DATASET ENTRIES

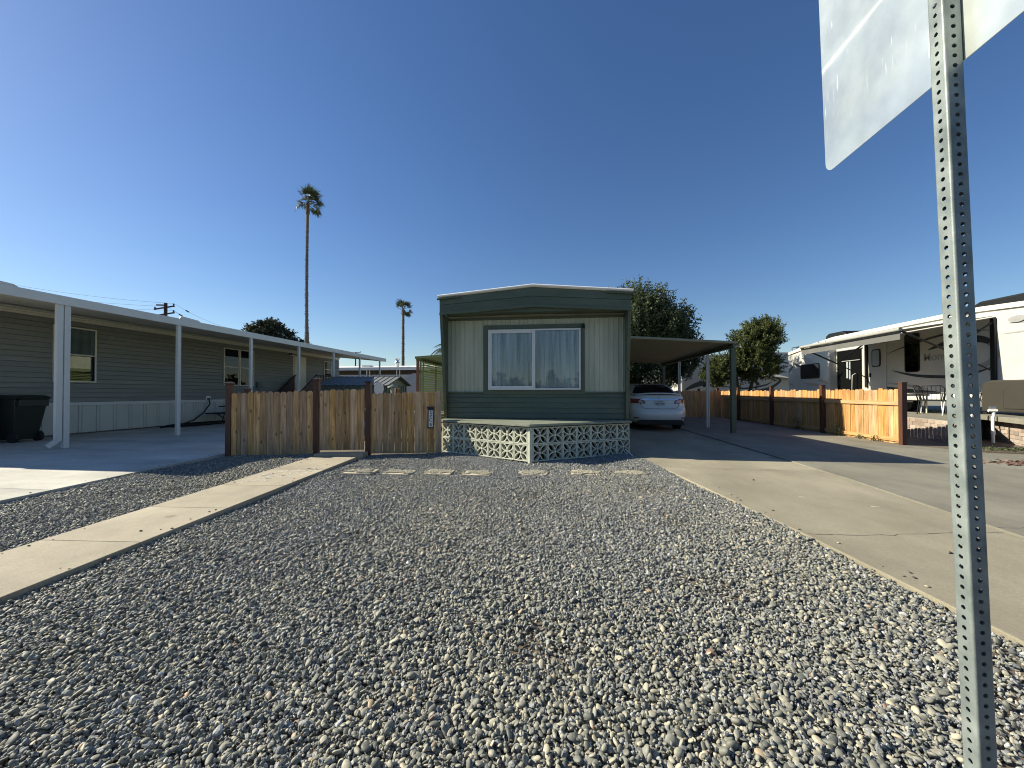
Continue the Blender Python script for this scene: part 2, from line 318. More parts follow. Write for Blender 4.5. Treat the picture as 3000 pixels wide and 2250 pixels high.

==

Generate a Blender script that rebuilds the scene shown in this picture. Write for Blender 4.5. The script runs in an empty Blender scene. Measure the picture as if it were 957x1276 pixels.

--

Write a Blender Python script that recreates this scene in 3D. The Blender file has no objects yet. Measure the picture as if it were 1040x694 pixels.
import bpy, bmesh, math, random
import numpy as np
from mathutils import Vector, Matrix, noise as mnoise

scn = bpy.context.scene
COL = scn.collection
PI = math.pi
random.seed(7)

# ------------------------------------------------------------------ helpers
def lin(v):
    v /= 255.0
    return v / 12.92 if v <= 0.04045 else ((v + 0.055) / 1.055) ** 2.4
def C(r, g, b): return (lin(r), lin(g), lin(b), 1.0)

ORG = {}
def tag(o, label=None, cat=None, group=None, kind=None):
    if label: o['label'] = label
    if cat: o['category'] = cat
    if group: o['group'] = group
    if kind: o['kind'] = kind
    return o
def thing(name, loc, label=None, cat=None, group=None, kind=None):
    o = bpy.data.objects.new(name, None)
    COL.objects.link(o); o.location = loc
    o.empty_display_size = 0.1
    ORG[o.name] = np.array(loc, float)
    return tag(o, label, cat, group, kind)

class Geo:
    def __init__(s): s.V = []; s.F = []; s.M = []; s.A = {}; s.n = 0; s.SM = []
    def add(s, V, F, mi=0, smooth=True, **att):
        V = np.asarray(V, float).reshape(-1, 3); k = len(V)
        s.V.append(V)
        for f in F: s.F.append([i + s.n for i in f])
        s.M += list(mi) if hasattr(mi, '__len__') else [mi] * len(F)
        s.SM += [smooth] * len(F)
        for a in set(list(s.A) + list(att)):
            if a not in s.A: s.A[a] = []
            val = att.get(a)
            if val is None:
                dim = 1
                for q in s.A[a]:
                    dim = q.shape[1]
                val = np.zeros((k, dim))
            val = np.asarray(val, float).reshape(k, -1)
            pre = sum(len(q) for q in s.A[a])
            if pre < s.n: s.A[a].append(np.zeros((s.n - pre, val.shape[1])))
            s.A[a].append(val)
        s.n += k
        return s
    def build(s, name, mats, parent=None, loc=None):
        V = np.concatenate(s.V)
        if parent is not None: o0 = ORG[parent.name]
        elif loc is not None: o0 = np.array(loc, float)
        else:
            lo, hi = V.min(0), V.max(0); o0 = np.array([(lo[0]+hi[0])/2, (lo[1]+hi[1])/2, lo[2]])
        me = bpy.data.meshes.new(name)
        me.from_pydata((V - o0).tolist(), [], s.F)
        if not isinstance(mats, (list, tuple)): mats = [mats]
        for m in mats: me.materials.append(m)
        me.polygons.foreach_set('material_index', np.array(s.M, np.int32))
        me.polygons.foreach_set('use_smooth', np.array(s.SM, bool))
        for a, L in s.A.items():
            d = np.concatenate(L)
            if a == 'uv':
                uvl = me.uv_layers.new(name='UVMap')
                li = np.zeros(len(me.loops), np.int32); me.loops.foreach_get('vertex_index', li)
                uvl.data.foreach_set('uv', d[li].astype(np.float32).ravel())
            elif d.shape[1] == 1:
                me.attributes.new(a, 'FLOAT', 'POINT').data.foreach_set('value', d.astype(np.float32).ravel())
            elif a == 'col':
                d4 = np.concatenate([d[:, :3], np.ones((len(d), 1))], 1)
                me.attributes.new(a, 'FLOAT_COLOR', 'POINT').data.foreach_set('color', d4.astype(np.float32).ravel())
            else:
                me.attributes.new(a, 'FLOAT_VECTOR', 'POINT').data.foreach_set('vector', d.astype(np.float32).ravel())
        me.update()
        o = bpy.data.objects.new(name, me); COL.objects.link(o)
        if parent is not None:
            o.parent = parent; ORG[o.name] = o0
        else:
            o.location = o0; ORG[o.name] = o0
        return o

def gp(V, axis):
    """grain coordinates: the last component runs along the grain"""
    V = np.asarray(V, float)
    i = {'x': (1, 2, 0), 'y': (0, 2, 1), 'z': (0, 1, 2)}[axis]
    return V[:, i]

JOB
Scan the listing above and identify each line holding the string "scene"; copy every such line.

COMPLETE RESPONSE
Continue the Blender Python script for this scene: part 2, from line 318. More parts follow. Write for Blender 4.5. Treat the picture as 3000 pixels wide and 2250 pixels high.
Generate a Blender script that rebuilds the scene shown in this picture. Write for Blender 4.5. The script runs in an empty Blender scene. Measure the picture as if it were 957x1276 pixels.
Write a Blender Python script that recreates this scene in 3D. The Blender file has no objects yet. Measure the picture as if it were 1040x694 pixels.
scn = bpy.context.scene